Omit every picture, and retype the lines that run from the beginning of the data below through the line containing "ap = thing('apartment_block', (-3, FY, -.15), 'white", inclusive.

→ **DATASET SECTION**
◆ ◆ ◆ ◆ ◆

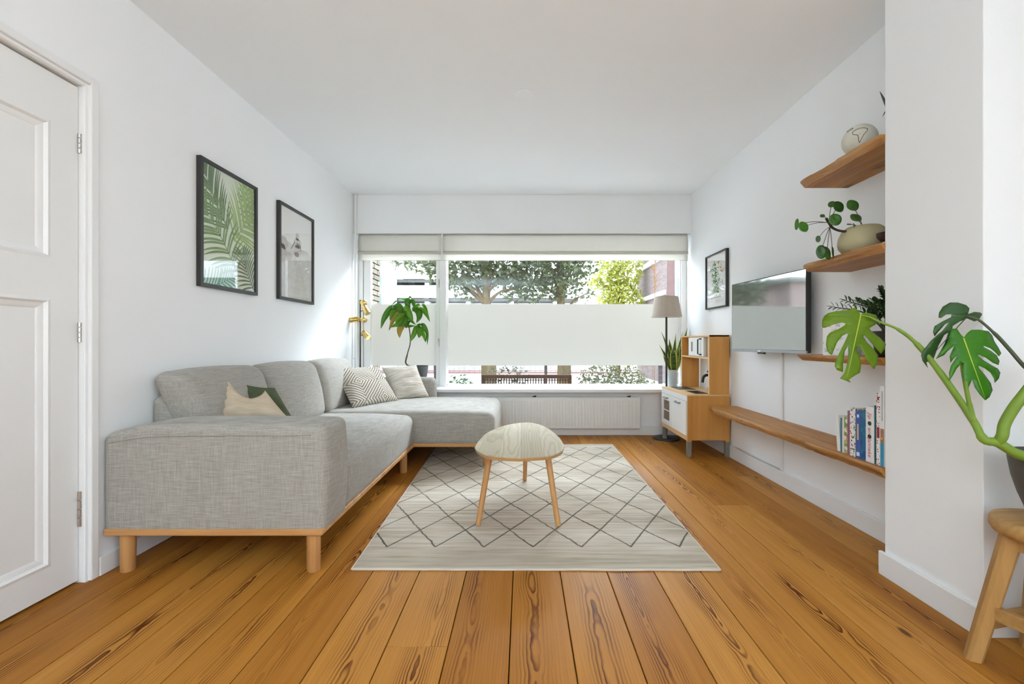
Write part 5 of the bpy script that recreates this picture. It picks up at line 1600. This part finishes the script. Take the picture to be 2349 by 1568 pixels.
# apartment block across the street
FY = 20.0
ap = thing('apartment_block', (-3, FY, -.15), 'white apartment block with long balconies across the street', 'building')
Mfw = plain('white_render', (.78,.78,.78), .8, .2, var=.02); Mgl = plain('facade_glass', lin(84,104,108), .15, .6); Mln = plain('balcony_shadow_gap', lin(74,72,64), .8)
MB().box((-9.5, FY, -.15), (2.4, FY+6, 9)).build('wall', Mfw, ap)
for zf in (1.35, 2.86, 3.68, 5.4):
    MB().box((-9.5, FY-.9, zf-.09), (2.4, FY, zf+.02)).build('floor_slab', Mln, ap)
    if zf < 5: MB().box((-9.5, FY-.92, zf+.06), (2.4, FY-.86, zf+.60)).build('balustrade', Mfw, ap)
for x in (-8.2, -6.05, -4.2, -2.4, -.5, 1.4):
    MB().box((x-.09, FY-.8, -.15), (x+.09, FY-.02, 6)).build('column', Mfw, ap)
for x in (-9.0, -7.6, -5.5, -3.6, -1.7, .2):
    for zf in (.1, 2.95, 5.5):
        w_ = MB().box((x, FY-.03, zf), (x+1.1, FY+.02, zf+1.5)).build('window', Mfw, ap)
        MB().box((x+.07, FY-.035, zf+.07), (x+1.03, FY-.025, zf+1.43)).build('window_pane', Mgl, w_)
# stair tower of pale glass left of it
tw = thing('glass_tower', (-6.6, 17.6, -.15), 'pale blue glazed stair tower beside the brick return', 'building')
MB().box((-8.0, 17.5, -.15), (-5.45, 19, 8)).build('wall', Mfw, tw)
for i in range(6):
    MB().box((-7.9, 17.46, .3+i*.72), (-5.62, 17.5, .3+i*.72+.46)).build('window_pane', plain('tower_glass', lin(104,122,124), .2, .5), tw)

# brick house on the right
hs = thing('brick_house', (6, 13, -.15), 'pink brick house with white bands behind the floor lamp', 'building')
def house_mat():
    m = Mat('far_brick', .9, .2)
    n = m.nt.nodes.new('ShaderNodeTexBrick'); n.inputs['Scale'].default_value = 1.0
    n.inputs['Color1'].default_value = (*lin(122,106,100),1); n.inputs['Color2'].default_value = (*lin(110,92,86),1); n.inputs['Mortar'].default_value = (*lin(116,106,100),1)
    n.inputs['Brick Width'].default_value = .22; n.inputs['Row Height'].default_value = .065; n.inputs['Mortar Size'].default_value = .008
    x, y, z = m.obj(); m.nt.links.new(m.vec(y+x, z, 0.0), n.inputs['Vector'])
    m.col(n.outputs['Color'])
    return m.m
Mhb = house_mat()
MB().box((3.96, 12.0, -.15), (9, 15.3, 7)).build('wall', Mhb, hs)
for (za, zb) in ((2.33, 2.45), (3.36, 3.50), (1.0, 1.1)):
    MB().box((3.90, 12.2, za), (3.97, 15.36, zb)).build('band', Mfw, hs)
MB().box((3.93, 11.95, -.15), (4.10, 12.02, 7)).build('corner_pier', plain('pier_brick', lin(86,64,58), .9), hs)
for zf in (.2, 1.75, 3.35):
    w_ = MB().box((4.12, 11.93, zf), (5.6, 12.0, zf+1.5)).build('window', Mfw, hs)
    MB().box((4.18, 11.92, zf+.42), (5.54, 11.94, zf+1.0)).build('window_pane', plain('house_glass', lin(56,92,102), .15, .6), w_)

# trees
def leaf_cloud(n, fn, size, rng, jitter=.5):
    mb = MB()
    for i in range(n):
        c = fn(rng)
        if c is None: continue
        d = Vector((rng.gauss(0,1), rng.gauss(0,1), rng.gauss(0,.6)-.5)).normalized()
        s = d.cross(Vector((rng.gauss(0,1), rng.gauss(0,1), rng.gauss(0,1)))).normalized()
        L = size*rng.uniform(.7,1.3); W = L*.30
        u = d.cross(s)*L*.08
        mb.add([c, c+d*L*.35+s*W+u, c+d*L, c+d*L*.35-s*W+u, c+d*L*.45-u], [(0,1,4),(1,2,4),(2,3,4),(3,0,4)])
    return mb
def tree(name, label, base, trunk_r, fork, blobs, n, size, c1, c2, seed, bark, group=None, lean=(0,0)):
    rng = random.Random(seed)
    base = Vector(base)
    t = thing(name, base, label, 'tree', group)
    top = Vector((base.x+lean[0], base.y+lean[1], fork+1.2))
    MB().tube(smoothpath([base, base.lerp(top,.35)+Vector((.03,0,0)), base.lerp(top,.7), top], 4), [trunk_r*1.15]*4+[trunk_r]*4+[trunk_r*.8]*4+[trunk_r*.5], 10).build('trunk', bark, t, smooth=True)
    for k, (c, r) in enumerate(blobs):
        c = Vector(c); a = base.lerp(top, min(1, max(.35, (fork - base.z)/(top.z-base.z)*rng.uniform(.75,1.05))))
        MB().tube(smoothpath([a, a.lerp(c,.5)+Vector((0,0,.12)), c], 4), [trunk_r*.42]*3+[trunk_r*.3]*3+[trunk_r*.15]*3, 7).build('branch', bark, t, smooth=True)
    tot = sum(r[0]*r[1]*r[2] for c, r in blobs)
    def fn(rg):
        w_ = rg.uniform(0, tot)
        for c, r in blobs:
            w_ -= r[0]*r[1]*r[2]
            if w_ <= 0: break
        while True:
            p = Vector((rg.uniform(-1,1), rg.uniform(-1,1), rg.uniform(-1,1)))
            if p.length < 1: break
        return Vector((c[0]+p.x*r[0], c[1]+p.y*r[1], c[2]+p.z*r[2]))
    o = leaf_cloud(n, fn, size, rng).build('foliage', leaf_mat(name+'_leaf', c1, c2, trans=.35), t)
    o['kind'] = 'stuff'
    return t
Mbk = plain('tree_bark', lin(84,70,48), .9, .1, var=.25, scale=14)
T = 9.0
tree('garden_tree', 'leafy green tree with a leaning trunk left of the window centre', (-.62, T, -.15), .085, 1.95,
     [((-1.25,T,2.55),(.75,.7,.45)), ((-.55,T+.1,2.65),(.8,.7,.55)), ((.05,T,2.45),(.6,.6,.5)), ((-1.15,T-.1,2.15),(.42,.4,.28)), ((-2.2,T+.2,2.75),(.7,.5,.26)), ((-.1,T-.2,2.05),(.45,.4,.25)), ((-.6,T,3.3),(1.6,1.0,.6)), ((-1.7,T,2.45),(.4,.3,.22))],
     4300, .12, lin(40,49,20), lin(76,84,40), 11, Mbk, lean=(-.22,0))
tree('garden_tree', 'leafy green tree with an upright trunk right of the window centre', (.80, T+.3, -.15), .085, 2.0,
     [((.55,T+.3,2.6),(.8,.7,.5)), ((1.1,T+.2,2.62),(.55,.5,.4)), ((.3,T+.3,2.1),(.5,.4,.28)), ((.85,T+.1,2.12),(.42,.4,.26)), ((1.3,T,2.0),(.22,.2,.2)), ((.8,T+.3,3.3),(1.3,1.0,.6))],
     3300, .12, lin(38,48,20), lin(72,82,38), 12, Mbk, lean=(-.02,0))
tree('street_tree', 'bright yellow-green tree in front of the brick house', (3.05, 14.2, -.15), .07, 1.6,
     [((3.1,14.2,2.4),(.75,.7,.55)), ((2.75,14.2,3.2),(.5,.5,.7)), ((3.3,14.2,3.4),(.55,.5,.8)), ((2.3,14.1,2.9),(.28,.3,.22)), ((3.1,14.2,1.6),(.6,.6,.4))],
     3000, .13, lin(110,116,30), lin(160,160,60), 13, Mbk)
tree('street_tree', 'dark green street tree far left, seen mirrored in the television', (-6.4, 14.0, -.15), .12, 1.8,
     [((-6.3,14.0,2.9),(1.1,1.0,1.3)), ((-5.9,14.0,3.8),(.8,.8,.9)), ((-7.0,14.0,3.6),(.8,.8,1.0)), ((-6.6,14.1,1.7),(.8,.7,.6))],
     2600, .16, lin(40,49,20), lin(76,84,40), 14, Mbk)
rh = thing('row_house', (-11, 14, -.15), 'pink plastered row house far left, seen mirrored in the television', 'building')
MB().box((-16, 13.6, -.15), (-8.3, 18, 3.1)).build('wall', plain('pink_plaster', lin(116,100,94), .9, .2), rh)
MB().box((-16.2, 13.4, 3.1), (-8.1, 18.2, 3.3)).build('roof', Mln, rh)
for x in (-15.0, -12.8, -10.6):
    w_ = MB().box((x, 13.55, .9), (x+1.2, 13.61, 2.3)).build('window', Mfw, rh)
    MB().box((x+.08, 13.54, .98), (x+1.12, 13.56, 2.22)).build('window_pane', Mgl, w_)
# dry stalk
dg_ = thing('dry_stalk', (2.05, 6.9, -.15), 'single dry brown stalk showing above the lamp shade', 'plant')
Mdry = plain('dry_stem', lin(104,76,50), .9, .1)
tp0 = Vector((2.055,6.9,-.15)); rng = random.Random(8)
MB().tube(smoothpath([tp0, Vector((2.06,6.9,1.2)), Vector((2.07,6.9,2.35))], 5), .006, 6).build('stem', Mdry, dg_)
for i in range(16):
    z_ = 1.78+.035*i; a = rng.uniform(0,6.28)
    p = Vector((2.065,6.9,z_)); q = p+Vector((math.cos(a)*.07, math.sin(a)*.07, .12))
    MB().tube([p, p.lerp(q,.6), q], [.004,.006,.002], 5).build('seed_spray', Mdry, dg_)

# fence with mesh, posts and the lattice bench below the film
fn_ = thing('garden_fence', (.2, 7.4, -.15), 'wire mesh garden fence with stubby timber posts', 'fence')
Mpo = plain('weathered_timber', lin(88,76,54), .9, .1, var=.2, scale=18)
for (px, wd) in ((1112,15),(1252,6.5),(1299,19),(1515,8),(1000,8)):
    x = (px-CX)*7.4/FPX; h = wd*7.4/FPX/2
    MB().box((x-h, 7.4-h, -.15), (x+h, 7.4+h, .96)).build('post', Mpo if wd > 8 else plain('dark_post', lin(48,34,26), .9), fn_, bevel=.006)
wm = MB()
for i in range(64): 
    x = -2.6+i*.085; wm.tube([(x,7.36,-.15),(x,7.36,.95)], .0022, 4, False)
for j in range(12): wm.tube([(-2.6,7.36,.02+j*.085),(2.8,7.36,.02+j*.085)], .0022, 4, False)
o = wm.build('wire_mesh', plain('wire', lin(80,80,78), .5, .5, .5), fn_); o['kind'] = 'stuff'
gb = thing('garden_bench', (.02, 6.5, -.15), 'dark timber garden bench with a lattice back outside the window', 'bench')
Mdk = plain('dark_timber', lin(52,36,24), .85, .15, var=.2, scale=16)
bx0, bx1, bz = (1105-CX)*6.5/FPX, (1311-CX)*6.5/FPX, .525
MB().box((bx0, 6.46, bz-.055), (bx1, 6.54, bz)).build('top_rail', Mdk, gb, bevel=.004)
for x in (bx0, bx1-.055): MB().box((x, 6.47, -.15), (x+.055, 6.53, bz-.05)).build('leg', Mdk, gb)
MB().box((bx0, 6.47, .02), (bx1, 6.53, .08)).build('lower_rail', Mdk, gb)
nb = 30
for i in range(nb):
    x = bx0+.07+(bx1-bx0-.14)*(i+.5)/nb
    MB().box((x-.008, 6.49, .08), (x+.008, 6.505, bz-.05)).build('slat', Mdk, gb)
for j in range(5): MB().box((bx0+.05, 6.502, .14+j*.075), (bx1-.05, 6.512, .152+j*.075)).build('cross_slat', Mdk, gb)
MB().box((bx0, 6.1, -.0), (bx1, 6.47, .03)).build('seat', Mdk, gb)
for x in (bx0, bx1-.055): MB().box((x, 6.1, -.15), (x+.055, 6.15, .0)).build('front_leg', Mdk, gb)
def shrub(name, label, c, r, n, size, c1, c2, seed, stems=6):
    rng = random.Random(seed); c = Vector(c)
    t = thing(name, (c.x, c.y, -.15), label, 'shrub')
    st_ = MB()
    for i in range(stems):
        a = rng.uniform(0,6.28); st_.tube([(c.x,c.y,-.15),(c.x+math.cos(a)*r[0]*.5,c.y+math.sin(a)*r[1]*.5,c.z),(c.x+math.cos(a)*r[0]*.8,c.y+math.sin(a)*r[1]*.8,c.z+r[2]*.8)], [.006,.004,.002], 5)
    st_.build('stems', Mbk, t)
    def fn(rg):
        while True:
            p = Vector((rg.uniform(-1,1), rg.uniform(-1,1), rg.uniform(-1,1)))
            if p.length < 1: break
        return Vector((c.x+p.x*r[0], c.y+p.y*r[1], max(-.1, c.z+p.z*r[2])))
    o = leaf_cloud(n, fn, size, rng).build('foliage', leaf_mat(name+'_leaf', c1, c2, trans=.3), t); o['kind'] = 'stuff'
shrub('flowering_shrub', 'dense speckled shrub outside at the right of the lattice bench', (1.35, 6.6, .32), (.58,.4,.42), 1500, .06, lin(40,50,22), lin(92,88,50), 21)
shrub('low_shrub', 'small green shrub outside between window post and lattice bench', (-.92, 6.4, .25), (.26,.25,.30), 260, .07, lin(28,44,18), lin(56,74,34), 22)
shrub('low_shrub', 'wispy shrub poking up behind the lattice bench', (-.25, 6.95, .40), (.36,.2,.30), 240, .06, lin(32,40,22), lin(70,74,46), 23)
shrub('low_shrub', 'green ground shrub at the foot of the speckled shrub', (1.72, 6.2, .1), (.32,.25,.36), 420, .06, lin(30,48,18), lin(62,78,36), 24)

◆ ◆ ◆ ◆ ◆

→ **SOLUTION TO THIS PROBLEM**
Write part 5 of the bpy script that recreates this picture. It picks up at line 1600. This part finishes the script. Take the picture to be 2349 by 1568 pixels.
# apartment block across the street
FY = 20.0
ap = thing('apartment_block', (-3, FY, -.15), 'white apartment block with long balconies across the street', 'building')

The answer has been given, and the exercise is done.